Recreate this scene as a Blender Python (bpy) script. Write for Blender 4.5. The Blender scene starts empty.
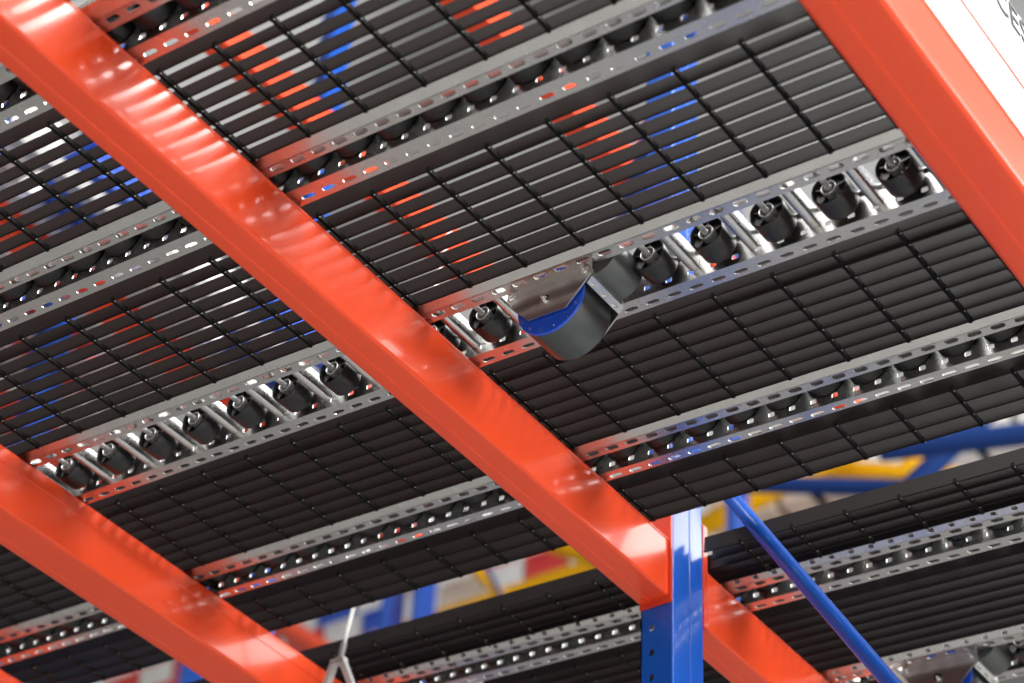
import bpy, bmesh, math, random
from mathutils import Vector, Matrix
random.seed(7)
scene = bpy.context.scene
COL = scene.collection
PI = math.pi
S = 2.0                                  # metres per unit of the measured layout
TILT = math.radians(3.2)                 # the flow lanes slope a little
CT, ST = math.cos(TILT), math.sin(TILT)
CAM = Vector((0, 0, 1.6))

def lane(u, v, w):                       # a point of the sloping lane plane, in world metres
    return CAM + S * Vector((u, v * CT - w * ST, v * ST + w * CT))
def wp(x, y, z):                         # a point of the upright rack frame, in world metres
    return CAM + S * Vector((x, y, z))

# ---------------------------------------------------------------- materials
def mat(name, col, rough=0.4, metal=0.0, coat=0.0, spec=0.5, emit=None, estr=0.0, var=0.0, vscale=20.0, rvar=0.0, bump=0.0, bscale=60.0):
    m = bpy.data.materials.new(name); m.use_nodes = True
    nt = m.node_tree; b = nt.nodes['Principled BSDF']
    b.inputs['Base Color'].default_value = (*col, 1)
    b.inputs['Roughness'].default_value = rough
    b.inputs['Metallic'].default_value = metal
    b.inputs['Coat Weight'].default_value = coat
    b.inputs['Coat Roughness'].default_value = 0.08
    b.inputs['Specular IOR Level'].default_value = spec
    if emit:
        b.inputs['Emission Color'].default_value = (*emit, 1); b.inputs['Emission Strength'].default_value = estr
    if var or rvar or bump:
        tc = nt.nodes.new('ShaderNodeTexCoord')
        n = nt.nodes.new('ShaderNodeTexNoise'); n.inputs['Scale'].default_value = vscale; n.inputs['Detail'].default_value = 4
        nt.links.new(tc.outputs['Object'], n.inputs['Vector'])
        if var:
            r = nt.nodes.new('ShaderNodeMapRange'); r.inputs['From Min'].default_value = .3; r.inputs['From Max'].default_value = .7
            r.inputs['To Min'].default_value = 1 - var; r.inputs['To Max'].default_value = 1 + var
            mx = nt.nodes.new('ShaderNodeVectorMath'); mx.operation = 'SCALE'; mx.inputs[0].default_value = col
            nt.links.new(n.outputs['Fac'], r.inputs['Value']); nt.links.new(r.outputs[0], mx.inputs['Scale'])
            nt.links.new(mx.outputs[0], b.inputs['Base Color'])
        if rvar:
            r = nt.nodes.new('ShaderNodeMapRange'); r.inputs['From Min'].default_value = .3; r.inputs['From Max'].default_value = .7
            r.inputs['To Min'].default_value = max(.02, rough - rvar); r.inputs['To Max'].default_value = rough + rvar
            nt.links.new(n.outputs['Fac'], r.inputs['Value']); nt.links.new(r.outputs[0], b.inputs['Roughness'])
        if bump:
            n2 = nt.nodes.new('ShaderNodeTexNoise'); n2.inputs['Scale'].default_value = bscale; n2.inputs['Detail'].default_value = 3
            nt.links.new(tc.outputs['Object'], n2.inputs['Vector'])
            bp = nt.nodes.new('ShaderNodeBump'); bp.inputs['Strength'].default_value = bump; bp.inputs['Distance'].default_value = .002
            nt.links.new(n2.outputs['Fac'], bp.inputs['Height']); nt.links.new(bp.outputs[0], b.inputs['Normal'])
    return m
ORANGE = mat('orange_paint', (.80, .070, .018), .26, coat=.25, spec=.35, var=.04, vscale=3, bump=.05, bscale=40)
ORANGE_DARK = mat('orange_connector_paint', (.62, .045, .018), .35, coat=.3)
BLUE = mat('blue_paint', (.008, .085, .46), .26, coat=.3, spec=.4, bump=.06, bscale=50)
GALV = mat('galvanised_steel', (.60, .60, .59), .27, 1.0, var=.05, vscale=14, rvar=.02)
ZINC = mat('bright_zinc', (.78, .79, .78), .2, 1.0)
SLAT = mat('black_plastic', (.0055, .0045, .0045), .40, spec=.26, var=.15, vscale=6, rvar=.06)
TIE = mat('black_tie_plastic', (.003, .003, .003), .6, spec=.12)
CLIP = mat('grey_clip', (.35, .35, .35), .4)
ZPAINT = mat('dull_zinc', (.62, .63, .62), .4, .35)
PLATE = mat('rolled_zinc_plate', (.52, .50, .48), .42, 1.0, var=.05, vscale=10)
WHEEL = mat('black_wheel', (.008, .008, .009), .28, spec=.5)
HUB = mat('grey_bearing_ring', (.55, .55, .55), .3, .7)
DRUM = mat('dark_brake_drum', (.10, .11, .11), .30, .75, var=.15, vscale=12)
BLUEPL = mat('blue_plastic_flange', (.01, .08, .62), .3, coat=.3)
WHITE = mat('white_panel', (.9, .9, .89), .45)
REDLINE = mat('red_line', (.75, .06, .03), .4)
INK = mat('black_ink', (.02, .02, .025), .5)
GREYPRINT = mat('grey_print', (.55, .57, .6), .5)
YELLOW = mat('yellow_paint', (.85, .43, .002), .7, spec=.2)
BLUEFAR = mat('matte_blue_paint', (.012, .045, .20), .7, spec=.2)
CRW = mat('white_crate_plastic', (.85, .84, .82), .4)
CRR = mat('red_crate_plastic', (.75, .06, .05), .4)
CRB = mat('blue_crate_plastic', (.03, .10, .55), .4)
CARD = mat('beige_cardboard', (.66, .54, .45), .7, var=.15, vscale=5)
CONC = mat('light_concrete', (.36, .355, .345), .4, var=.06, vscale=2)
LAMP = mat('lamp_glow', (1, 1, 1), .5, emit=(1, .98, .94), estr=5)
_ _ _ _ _
## Work to be completed
Output the data above without changes, apart from leaving out the pictures.

## Solution to the problem
Recreate this scene as a Blender Python (bpy) script. Write for Blender 4.5. The Blender scene starts empty.
import bpy, bmesh, math, random
from mathutils import Vector, Matrix
random.seed(7)
scene = bpy.context.scene
COL = scene.collection
PI = math.pi
S = 2.0                                  # metres per unit of the measured layout
TILT = math.radians(3.2)                 # the flow lanes slope a little
CT, ST = math.cos(TILT), math.sin(TILT)
CAM = Vector((0, 0, 1.6))

def lane(u, v, w):                       # a point of the sloping lane plane, in world metres
    return CAM + S * Vector((u, v * CT - w * ST, v * ST + w * CT))
def wp(x, y, z):                         # a point of the upright rack frame, in world metres
    return CAM + S * Vector((x, y, z))

# ---------------------------------------------------------------- materials
def mat(name, col, rough=0.4, metal=0.0, coat=0.0, spec=0.5, emit=None, estr=0.0, var=0.0, vscale=20.0, rvar=0.0, bump=0.0, bscale=60.0):
    m = bpy.data.materials.new(name); m.use_nodes = True
    nt = m.node_tree; b = nt.nodes['Principled BSDF']
    b.inputs['Base Color'].default_value = (*col, 1)
    b.inputs['Roughness'].default_value = rough
    b.inputs['Metallic'].default_value = metal
    b.inputs['Coat Weight'].default_value = coat
    b.inputs['Coat Roughness'].default_value = 0.08
    b.inputs['Specular IOR Level'].default_value = spec
    if emit:
        b.inputs['Emission Color'].default_value = (*emit, 1); b.inputs['Emission Strength'].default_value = estr
    if var or rvar or bump:
        tc = nt.nodes.new('ShaderNodeTexCoord')
        n = nt.nodes.new('ShaderNodeTexNoise'); n.inputs['Scale'].default_value = vscale; n.inputs['Detail'].default_value = 4
        nt.links.new(tc.outputs['Object'], n.inputs['Vector'])
        if var:
            r = nt.nodes.new('ShaderNodeMapRange'); r.inputs['From Min'].default_value = .3; r.inputs['From Max'].default_value = .7
            r.inputs['To Min'].default_value = 1 - var; r.inputs['To Max'].default_value = 1 + var
            mx = nt.nodes.new('ShaderNodeVectorMath'); mx.operation = 'SCALE'; mx.inputs[0].default_value = col
            nt.links.new(n.outputs['Fac'], r.inputs['Value']); nt.links.new(r.outputs[0], mx.inputs['Scale'])
            nt.links.new(mx.outputs[0], b.inputs['Base Color'])
        if rvar:
            r = nt.nodes.new('ShaderNodeMapRange'); r.inputs['From Min'].default_value = .3; r.inputs['From Max'].default_value = .7
            r.inputs['To Min'].default_value = max(.02, rough - rvar); r.inputs['To Max'].default_value = rough + rvar
            nt.links.new(n.outputs['Fac'], r.inputs['Value']); nt.links.new(r.outputs[0], b.inputs['Roughness'])
        if bump:
            n2 = nt.nodes.new('ShaderNodeTexNoise'); n2.inputs['Scale'].default_value = bscale; n2.inputs['Detail'].default_value = 3
            nt.links.new(tc.outputs['Object'], n2.inputs['Vector'])
            bp = nt.nodes.new('ShaderNodeBump'); bp.inputs['Strength'].default_value = bump; bp.inputs['Distance'].default_value = .002
            nt.links.new(n2.outputs['Fac'], bp.inputs['Height']); nt.links.new(bp.outputs[0], b.inputs['Normal'])
    return m
ORANGE = mat('orange_paint', (.80, .070, .018), .26, coat=.25, spec=.35, var=.04, vscale=3, bump=.05, bscale=40)
ORANGE_DARK = mat('orange_connector_paint', (.62, .045, .018), .35, coat=.3)
BLUE = mat('blue_paint', (.008, .085, .46), .26, coat=.3, spec=.4, bump=.06, bscale=50)
GALV = mat('galvanised_steel', (.60, .60, .59), .27, 1.0, var=.05, vscale=14, rvar=.02)
ZINC = mat('bright_zinc', (.78, .79, .78), .2, 1.0)
SLAT = mat('black_plastic', (.0055, .0045, .0045), .40, spec=.26, var=.15, vscale=6, rvar=.06)
TIE = mat('black_tie_plastic', (.003, .003, .003), .6, spec=.12)
CLIP = mat('grey_clip', (.35, .35, .35), .4)
ZPAINT = mat('dull_zinc', (.62, .63, .62), .4, .35)
PLATE = mat('rolled_zinc_plate', (.52, .50, .48), .42, 1.0, var=.05, vscale=10)
WHEEL = mat('black_wheel', (.008, .008, .009), .28, spec=.5)
HUB = mat('grey_bearing_ring', (.55, .55, .55), .3, .7)
DRUM = mat('dark_brake_drum', (.10, .11, .11), .30, .75, var=.15, vscale=12)
BLUEPL = mat('blue_plastic_flange', (.01, .08, .62), .3, coat=.3)
WHITE = mat('white_panel', (.9, .9, .89), .45)
REDLINE = mat('red_line', (.75, .06, .03), .4)
INK = mat('black_ink', (.02, .02, .025), .5)
GREYPRINT = mat('grey_print', (.55, .57, .6), .5)
YELLOW = mat('yellow_paint', (.85, .43, .002), .7, spec=.2)
BLUEFAR = mat('matte_blue_paint', (.012, .045, .20), .7, spec=.2)
CRW = mat('white_crate_plastic', (.85, .84, .82), .4)
CRR = mat('red_crate_plastic', (.75, .06, .05), .4)
CRB = mat('blue_crate_plastic', (.03, .10, .55), .4)
CARD = mat('beige_cardboard', (.66, .54, .45), .7, var=.15, vscale=5)
CONC = mat('light_concrete', (.36, .355, .345), .4, var=.06, vscale=2)
LAMP = mat('lamp_glow', (1, 1, 1), .5, emit=(1, .98, .94), estr=5)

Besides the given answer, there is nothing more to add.